Die Stars der Geschichte sind allerdings die Haupt- und Nebenfiguren, die mal wieder total sympathisch, total greifbar und lebendig sind. Unsere Erzählerin Fanny Funke ist eine typische Kerstin-Gier-Figur: liebenswert, mutig, schlagfertig und das Herz am rechten Fleck. Ihre erfrischende, jugendliche Perspektive verleiht der Geschichte ganz viel Charisma! Auch die süße Liebesgeschichten, die zwischen Ihr und dem Hotelierssohn Ben Montfort sowie dem geheimnisvollen Tristan Brown erzählt wird, sind einfach hinreißend!

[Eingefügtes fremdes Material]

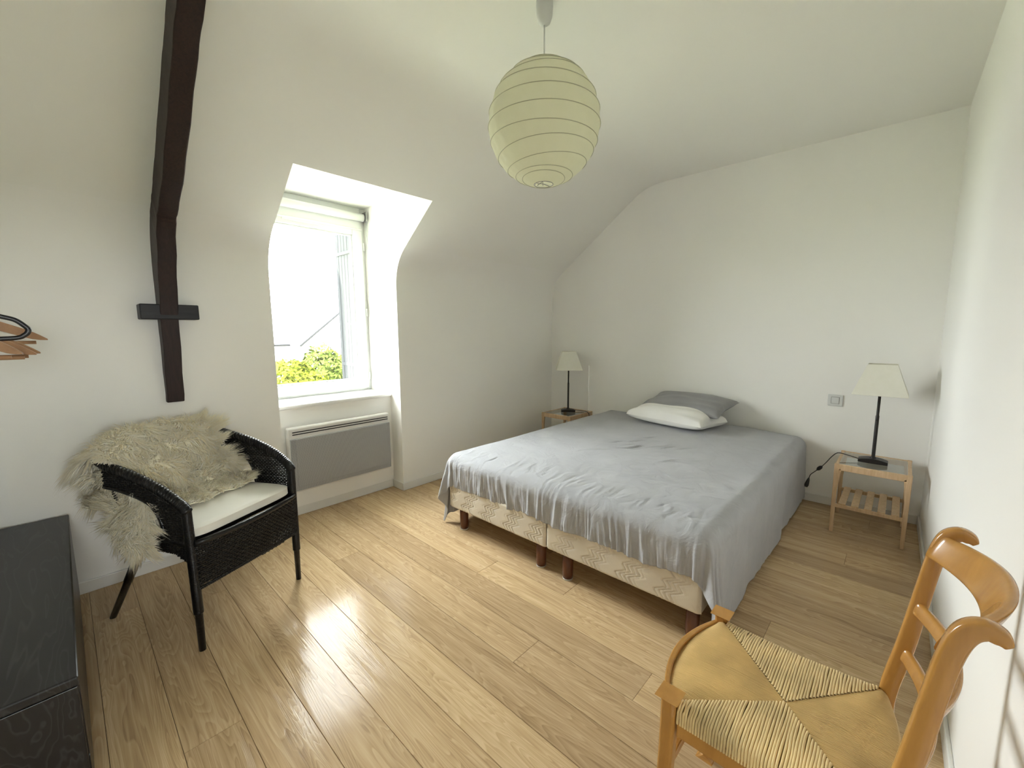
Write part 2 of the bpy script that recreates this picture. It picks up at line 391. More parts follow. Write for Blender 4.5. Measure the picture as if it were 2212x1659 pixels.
# right wall, a touch out of parallel, with the doorway the photo is taken from
DW = 0.22; WS = 0.0148
def yr(x_): return YR - WS * (XH - x_)
r = MB()
def wseg(xa, xb, z0, z1):
    r.hexa([(xa, yr(xa) - .10, z0), (xb, yr(xb) - .10, z0), (xb, yr(xb), z0), (xa, yr(xa), z0)], [(xa, yr(xa) - .10, z1), (xb, yr(xb) - .10, z1), (xb, yr(xb), z1), (xa, yr(xa), z1)])
wseg(DW, XH, -0.05, ZC); wseg(XL, DW, 2.06, ZC)
tag(r.build('wall_right', M['wall']), 'white wall beside the rush seated chair', 'wall', kind='structure')
# landing behind the doorway, with its own daylight window
LX0, LX1, LY, LZ1 = -1.5, 0.95, -1.9, 2.30
wx0, wx1, wz0, wz1 = LANDING
cor = MB(); ya = YR - 0.14
cor.add([(LX0, ya, 0), (LX1, ya, 0), (LX1, LY, 0), (LX0, LY, 0)], [(0, 1, 2, 3)])
cor.add([(LX0, ya, LZ1), (LX1, ya, LZ1), (LX1, LY, LZ1), (LX0, LY, LZ1)], [(3, 2, 1, 0)])
cor.add([(LX1, ya, 0), (LX1, LY, 0), (LX1, LY, LZ1), (LX1, ya, LZ1)], [(0, 1, 2, 3)])
cor.add([(LX0, ya, 0), (LX0, LY, 0), (LX0, LY, LZ1), (LX0, ya, LZ1)], [(0, 1, 2, 3)])
cor.add([(LX0, ya, 0), (XL - 0.04, ya, 0), (XL - 0.04, ya, LZ1), (LX0, ya, LZ1)], [(0, 1, 2, 3)])
cor.box(LX0, wx0, LY - 0.08, LY, 0, LZ1).box(wx1, LX1, LY - 0.08, LY, 0, LZ1).box(wx0, wx1, LY - 0.08, LY, 0, wz0).box(wx0, wx1, LY - 0.08, LY, wz1, LZ1)
tag(cor.build('wall_landing', M['wall']), 'white landing behind the doorway', 'wall', kind='structure')
w2 = thing('window_2', 'white landing window behind the doorway', 'window', ((wx0 + wx1) / 2, LY - 0.04, wz0), kind='structure')
ww, wh = (wx1 - wx0) / 2, wz1 - wz0
MB().box(-ww, -ww + .03, -.03, .03, 0, wh).box(ww - .03, ww, -.03, .03, 0, wh).box(-ww + .03, ww - .03, -.03, .03, 0, .03).box(-ww + .03, ww - .03, -.03, .03, wh - .03, wh).build('frame', M['pvc'], w2, 0.004)
MB().box(-ww + .03, ww - .03, -.005, .003, .03, wh - .03).build('pane', M['glass'], w2)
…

Am aller beeindruckendsten fand ich aber, dass es der Autorin gelingt, uns hier über 70 Nebenfiguren (ich habe sie im Personenregister gezählt) vorzustellen, die alle so einen bleibenden Eindruck hinterlassen, dass ich mich an ihren Namen und ihre Rollen bis zum Ende der Geschichte erinnert habe. Von den ca. 30 vorgestellten Mitgliedern des Hotelpersonals waren natürlich Monsieur Rocher und Pavel meine absoluten Lieblinge! Von den ca. 50 Gästen sind mir besonders der kleine Teufelsbraten Don Burkhardt junior, Amy, Gracie und Madison Barnbrooke sowie das Ehepaar Ludwig ans Herz gewachsen! Auch wenn die Geschichte nach beinahe 500 Seiten absolut rund zu Ende erzählt ist, wäre ich also sehr gerne noch eine Weile im Wolkenschloss geblieben und hätte mehr über die Figuren gelesen! Wenn das mal kein gutes Zeichen ist...
Fazit:
"Wolkenschloss" ist ein charmantes, humorvolles Krimiabenteuer mit einem spritzigen Schreibstil, einem atmosphärischen Setting und lebendigen Figuren! Trotz leichter Schwächen wie den recht vorhersehbaren Krimielementen und dem langsamen Einstieg hatte ich großen Spaß mit der Geschichte und wäre am liebsten noch länger im Wolkenschloss geblieben!